Migrants threatened with solitary confinement

The lawsuit, first filed in 2014, accuses GEO of violating federal anti-trafficking laws. One of the violations includes threatening the detained migrants with solitary confinement if they refused to work. The migrants are detained under civil immigration rules. The plaintiffs say this constitutes forced labor under the Trafficking Victims Protection Act. A lower court allowed the case to proceed.

Rather than addressing the merits, the Supreme Court will consider whether the 10th Circuit was wrong to deny GEO’s claim of governmental immunity.

The LA Times reports,

GEO Group, on the other hand, argues that it should be granted the same legal protections as the government when performing governmental functions: “The alternative is a legal backdoor through which activists can undermine policies with which they disagree by targeting contractors with lawsuits they could never bring against the government.”

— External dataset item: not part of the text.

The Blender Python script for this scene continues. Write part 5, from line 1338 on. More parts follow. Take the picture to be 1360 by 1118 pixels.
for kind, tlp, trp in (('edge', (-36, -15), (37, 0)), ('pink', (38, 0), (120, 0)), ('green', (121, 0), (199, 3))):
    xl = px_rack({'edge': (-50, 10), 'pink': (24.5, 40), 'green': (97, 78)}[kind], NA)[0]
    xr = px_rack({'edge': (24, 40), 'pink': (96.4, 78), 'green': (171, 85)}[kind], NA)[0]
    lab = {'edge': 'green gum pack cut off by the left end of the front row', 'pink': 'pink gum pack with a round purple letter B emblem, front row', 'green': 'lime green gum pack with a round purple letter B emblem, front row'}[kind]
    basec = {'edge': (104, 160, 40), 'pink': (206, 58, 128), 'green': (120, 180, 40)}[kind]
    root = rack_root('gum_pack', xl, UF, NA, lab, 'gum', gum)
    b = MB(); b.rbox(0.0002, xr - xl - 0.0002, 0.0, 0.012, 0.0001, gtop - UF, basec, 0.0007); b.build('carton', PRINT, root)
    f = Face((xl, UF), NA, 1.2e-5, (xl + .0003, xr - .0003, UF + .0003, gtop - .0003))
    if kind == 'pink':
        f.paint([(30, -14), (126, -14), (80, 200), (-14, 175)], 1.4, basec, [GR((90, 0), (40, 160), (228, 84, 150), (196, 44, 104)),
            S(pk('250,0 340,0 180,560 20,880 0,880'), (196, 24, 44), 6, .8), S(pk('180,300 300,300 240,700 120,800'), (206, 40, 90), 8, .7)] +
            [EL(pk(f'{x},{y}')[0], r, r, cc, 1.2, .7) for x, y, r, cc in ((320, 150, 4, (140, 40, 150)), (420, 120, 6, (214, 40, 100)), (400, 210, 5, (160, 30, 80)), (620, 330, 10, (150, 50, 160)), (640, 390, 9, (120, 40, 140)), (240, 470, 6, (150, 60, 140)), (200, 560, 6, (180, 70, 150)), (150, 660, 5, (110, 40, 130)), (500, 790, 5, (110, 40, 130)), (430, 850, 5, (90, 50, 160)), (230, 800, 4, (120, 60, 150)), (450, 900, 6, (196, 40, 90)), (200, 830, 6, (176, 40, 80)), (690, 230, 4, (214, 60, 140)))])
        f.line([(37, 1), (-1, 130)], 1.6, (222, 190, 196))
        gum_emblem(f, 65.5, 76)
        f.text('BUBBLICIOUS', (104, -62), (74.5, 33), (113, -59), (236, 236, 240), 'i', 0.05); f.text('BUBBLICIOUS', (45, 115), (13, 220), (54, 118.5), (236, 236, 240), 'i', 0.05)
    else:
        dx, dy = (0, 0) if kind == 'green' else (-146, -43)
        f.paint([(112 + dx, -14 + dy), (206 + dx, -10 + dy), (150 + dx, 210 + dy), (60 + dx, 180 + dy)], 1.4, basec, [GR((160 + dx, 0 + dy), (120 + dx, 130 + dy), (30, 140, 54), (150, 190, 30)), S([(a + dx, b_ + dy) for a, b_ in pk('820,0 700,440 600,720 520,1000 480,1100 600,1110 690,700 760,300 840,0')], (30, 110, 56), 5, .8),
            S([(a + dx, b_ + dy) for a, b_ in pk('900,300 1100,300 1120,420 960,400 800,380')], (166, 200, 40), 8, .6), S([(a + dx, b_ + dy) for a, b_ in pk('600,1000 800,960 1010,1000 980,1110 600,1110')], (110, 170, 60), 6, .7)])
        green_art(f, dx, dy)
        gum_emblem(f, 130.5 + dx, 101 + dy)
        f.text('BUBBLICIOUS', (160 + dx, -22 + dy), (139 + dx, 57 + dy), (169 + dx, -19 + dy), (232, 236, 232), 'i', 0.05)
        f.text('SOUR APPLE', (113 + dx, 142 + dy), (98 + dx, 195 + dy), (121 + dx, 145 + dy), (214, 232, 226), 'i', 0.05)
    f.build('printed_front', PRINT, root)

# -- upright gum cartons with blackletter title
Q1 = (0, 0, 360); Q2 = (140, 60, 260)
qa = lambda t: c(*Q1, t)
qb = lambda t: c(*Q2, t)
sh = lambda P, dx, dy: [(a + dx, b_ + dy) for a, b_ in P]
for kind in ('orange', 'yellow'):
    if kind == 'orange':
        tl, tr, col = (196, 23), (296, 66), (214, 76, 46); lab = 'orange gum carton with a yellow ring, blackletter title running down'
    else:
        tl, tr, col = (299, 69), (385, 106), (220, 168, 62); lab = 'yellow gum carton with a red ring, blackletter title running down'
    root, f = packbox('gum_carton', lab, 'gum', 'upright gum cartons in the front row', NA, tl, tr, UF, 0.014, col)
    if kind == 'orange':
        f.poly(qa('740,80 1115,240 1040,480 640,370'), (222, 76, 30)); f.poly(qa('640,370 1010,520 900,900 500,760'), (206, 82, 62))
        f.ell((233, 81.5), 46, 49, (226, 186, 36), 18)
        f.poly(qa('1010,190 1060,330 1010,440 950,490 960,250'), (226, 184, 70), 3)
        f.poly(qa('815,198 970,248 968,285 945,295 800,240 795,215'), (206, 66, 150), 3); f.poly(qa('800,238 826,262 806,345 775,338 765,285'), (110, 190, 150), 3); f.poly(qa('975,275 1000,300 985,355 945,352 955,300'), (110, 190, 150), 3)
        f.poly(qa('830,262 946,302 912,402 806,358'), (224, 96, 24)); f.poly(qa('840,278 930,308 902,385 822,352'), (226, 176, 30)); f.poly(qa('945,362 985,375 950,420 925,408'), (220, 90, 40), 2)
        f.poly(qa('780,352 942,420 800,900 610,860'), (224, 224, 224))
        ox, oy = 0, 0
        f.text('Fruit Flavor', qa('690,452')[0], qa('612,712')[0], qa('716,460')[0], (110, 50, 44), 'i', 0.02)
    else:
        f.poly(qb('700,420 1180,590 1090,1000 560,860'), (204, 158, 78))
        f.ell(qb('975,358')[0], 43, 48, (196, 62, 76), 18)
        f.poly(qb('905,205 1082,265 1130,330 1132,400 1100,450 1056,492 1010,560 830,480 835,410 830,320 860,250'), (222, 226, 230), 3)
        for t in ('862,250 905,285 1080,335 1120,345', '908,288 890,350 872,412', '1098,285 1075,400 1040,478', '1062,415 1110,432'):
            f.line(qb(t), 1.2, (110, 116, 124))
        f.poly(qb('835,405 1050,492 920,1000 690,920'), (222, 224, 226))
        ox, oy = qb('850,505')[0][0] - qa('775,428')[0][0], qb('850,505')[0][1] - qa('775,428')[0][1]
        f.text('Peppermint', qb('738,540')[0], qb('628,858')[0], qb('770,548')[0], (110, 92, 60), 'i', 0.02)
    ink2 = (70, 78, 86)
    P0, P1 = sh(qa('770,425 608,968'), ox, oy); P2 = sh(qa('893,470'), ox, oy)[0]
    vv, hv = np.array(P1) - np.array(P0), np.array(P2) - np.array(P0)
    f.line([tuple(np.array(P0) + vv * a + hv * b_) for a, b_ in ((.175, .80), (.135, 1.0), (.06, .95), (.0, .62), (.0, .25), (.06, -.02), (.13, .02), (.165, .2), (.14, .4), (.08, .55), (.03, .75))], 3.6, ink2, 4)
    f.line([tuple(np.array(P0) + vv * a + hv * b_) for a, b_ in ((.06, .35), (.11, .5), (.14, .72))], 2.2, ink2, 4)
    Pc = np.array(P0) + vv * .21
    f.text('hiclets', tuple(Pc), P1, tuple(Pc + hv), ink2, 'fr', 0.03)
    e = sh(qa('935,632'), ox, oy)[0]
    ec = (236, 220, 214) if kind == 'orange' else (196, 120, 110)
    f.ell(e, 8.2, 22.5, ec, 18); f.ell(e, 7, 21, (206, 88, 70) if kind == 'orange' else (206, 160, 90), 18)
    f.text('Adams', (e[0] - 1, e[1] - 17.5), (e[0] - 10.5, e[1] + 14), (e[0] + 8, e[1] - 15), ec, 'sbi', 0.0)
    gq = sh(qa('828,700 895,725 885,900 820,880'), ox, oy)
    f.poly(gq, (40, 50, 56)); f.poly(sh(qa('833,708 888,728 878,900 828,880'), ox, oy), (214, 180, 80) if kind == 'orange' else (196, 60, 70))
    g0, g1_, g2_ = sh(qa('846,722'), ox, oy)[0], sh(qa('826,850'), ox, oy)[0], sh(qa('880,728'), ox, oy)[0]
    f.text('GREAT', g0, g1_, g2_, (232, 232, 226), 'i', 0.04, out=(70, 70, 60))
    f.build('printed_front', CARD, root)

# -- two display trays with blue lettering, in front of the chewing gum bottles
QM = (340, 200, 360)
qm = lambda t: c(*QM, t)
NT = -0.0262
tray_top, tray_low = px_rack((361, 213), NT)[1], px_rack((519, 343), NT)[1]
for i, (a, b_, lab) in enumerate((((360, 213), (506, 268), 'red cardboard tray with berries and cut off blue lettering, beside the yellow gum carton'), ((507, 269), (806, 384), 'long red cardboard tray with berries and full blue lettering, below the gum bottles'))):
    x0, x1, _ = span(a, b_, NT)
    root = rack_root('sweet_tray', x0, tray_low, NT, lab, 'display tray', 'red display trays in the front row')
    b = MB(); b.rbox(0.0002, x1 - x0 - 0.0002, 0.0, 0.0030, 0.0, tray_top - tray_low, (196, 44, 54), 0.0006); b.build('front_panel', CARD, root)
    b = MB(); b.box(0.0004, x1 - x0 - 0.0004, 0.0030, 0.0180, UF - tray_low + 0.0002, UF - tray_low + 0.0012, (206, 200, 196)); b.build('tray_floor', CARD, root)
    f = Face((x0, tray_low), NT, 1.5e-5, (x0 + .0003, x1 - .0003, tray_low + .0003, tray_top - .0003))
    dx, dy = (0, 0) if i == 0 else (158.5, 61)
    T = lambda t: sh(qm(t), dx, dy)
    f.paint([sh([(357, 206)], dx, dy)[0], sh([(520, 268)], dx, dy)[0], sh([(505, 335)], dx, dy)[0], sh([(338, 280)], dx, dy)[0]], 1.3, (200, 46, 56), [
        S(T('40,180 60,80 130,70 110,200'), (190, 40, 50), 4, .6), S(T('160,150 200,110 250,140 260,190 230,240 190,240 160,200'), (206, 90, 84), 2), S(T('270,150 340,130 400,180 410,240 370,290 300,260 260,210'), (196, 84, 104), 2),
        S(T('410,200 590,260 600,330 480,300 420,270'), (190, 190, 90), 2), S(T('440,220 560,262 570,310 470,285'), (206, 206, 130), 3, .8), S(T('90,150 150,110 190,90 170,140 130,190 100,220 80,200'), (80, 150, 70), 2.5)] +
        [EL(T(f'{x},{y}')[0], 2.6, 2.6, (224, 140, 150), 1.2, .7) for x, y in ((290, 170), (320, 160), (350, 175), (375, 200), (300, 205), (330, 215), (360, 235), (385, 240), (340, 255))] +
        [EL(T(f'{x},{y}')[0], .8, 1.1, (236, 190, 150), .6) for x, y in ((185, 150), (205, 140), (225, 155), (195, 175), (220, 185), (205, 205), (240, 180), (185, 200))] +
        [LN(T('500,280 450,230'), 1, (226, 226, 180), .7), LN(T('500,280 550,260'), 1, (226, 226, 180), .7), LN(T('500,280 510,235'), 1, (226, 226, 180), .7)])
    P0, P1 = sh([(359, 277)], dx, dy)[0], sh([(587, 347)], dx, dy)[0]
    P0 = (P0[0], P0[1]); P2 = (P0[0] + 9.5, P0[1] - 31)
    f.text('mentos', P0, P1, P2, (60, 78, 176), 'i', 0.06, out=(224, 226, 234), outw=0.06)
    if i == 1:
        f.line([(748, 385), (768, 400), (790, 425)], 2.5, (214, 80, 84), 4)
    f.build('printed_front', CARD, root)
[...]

The lawsuit challenges a key feature of the US immigration detention system. One being the use of civil detention to subject non-criminal migrants — including asylum seekers — to exploitative labor under the legal exception carved out by the 13th Amendment.

A dangerous precedent

GEO, which operates more than a dozen immigration detention centers across the US, has long faced allegations of abuse. In 2023, the 9th Circuit upheld a $23 million judgment against the company for failing to pay minimum wage to detained workers in Washington state.

The current case is one of the first to directly challenge the $1-a-day work program as illegal forced labor. A victory for GEO could open the door to broader immunity claims from federal contractors across law enforcement and border control. This could leave one of the most vulnerable populations —migrants — without legal recourse.

Prison slavery in practice

Though framed as voluntary, the work programs in detention centers have been repeatedly exposed as coercive and abusive. Detainees are not serving criminal sentences, yet are being subjected to labor practices that would be illegal outside prison walls.

For years, the Freedom United community has called for the abolition of this exception and the end of forced labor of detainees.

The 13th Amendment to the U.S. Constitution abolished slavery “except as a punishment for crime.” This exception continues to enable the exploitation of incarcerated and detained populations. It is wrong to force anyone, including the incarcerated, to work for free. And yet, to make matters worse, many of these immigration detainees have not committed any criminal act.

Advocates are urging the justices not to shield private prison companies from accountability. Upholding the right to challenge exploitative conditions in court is a vital step toward ending forced labor in all its forms.